◆ Information supplied
━━━━━━
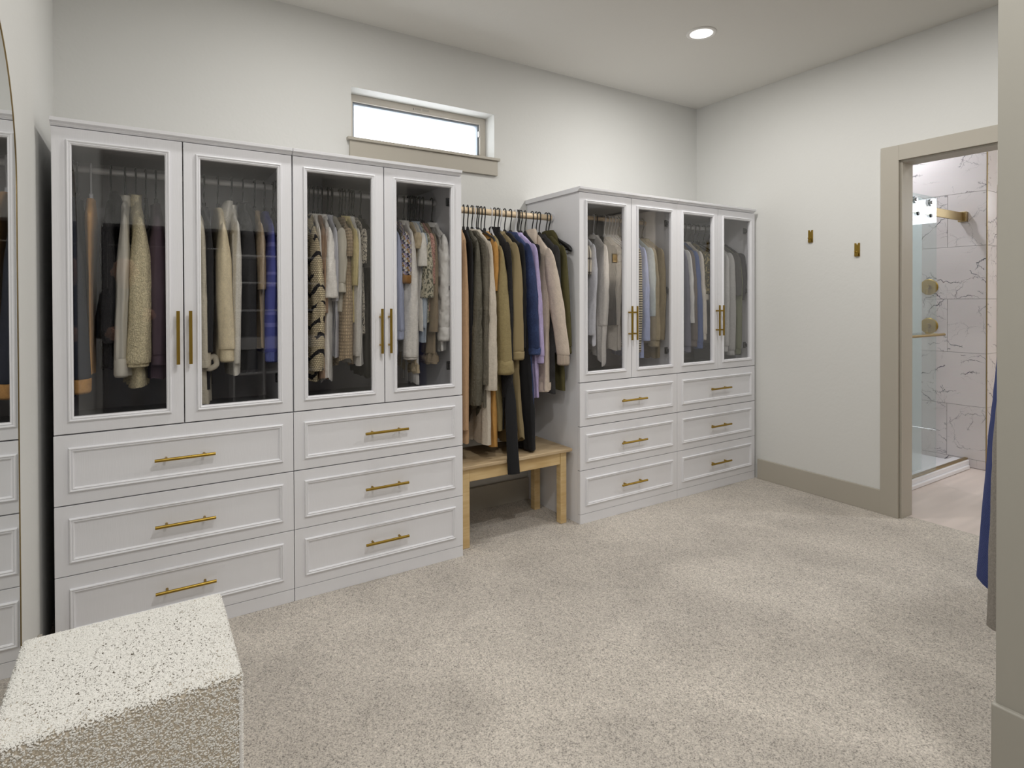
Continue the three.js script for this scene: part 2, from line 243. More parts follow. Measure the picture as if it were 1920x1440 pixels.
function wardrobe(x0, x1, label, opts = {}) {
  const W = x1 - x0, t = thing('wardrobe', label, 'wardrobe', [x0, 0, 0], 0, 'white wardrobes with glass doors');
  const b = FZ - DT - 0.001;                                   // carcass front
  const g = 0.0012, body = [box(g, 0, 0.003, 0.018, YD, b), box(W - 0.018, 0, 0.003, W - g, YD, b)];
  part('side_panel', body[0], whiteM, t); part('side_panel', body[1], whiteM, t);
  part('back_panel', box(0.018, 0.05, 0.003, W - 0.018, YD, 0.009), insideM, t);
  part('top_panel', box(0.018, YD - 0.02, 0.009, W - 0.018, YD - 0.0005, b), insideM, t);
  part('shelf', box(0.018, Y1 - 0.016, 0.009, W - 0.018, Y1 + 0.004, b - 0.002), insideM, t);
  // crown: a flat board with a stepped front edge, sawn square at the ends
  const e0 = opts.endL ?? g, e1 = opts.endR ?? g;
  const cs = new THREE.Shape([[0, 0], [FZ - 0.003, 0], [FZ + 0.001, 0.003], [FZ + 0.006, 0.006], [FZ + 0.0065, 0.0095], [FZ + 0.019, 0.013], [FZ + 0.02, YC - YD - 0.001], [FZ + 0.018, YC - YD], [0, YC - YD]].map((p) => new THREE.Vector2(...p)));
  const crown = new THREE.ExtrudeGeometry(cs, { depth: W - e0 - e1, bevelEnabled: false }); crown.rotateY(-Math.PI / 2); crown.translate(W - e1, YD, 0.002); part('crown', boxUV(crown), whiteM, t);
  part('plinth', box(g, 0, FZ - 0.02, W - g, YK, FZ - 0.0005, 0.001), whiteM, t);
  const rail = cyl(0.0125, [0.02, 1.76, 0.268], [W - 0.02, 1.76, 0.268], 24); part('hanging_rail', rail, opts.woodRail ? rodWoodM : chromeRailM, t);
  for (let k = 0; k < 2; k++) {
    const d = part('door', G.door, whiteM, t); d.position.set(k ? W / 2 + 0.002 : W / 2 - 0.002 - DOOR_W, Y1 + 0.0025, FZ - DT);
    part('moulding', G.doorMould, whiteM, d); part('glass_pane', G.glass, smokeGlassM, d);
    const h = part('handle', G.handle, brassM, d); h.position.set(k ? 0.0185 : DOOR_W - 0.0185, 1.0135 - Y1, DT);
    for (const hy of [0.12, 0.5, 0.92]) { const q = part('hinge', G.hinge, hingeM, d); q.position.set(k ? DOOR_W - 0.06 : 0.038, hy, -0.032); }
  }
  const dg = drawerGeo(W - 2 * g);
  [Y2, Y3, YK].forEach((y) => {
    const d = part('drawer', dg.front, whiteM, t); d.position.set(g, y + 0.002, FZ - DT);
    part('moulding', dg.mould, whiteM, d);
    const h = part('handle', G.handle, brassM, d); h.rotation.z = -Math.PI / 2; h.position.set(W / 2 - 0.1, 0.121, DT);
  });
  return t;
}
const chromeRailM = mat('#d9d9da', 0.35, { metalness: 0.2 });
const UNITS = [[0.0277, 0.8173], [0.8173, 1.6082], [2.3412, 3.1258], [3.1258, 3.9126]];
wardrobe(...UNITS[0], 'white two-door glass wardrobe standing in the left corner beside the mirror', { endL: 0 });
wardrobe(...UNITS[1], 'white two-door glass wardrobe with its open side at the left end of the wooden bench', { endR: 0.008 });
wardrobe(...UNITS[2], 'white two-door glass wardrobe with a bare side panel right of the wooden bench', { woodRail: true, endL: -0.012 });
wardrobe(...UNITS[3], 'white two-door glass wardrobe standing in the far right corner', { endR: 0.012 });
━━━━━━
◆ Objective
Skipping the pictures, transcribe each line above exactly as it appears.

◆ Exercise result
Continue the three.js script for this scene: part 2, from line 243. More parts follow. Measure the picture as if it were 1920x1440 pixels.
function wardrobe(x0, x1, label, opts = {}) {
  const W = x1 - x0, t = thing('wardrobe', label, 'wardrobe', [x0, 0, 0], 0, 'white wardrobes with glass doors');
  const b = FZ - DT - 0.001;                                   // carcass front
  const g = 0.0012, body = [box(g, 0, 0.003, 0.018, YD, b), box(W - 0.018, 0, 0.003, W - g, YD, b)];
  part('side_panel', body[0], whiteM, t); part('side_panel', body[1], whiteM, t);
  part('back_panel', box(0.018, 0.05, 0.003, W - 0.018, YD, 0.009), insideM, t);
  part('top_panel', box(0.018, YD - 0.02, 0.009, W - 0.018, YD - 0.0005, b), insideM, t);
  part('shelf', box(0.018, Y1 - 0.016, 0.009, W - 0.018, Y1 + 0.004, b - 0.002), insideM, t);
  // crown: a flat board with a stepped front edge, sawn square at the ends
  const e0 = opts.endL ?? g, e1 = opts.endR ?? g;
  const cs = new THREE.Shape([[0, 0], [FZ - 0.003, 0], [FZ + 0.001, 0.003], [FZ + 0.006, 0.006], [FZ + 0.0065, 0.0095], [FZ + 0.019, 0.013], [FZ + 0.02, YC - YD - 0.001], [FZ + 0.018, YC - YD], [0, YC - YD]].map((p) => new THREE.Vector2(...p)));
  const crown = new THREE.ExtrudeGeometry(cs, { depth: W - e0 - e1, bevelEnabled: false }); crown.rotateY(-Math.PI / 2); crown.translate(W - e1, YD, 0.002); part('crown', boxUV(crown), whiteM, t);
  part('plinth', box(g, 0, FZ - 0.02, W - g, YK, FZ - 0.0005, 0.001), whiteM, t);
  const rail = cyl(0.0125, [0.02, 1.76, 0.268], [W - 0.02, 1.76, 0.268], 24); part('hanging_rail', rail, opts.woodRail ? rodWoodM : chromeRailM, t);
  for (let k = 0; k < 2; k++) {
    const d = part('door', G.door, whiteM, t); d.position.set(k ? W / 2 + 0.002 : W / 2 - 0.002 - DOOR_W, Y1 + 0.0025, FZ - DT);
    part('moulding', G.doorMould, whiteM, d); part('glass_pane', G.glass, smokeGlassM, d);
    const h = part('handle', G.handle, brassM, d); h.position.set(k ? 0.0185 : DOOR_W - 0.0185, 1.0135 - Y1, DT);
    for (const hy of [0.12, 0.5, 0.92]) { const q = part('hinge', G.hinge, hingeM, d); q.position.set(k ? DOOR_W - 0.06 : 0.038, hy, -0.032); }
  }
  const dg = drawerGeo(W - 2 * g);
  [Y2, Y3, YK].forEach((y) => {
    const d = part('drawer', dg.front, whiteM, t); d.position.set(g, y + 0.002, FZ - DT);
    part('moulding', dg.mould, whiteM, d);
    const h = part('handle', G.handle, brassM, d); h.rotation.z = -Math.PI / 2; h.position.set(W / 2 - 0.1, 0.121, DT);
  });
  return t;
}
const chromeRailM = mat('#d9d9da', 0.35, { metalness: 0.2 });
const UNITS = [[0.0277, 0.8173], [0.8173, 1.6082], [2.3412, 3.1258], [3.1258, 3.9126]];
wardrobe(...UNITS[0], 'white two-door glass wardrobe standing in the left corner beside the mirror', { endL: 0 });
wardrobe(...UNITS[1], 'white two-door glass wardrobe with its open side at the left end of the wooden bench', { endR: 0.008 });
wardrobe(...UNITS[2], 'white two-door glass wardrobe with a bare side panel right of the wooden bench', { woodRail: true, endL: -0.012 });
wardrobe(...UNITS[3], 'white two-door glass wardrobe standing in the far right corner', { endR: 0.012 });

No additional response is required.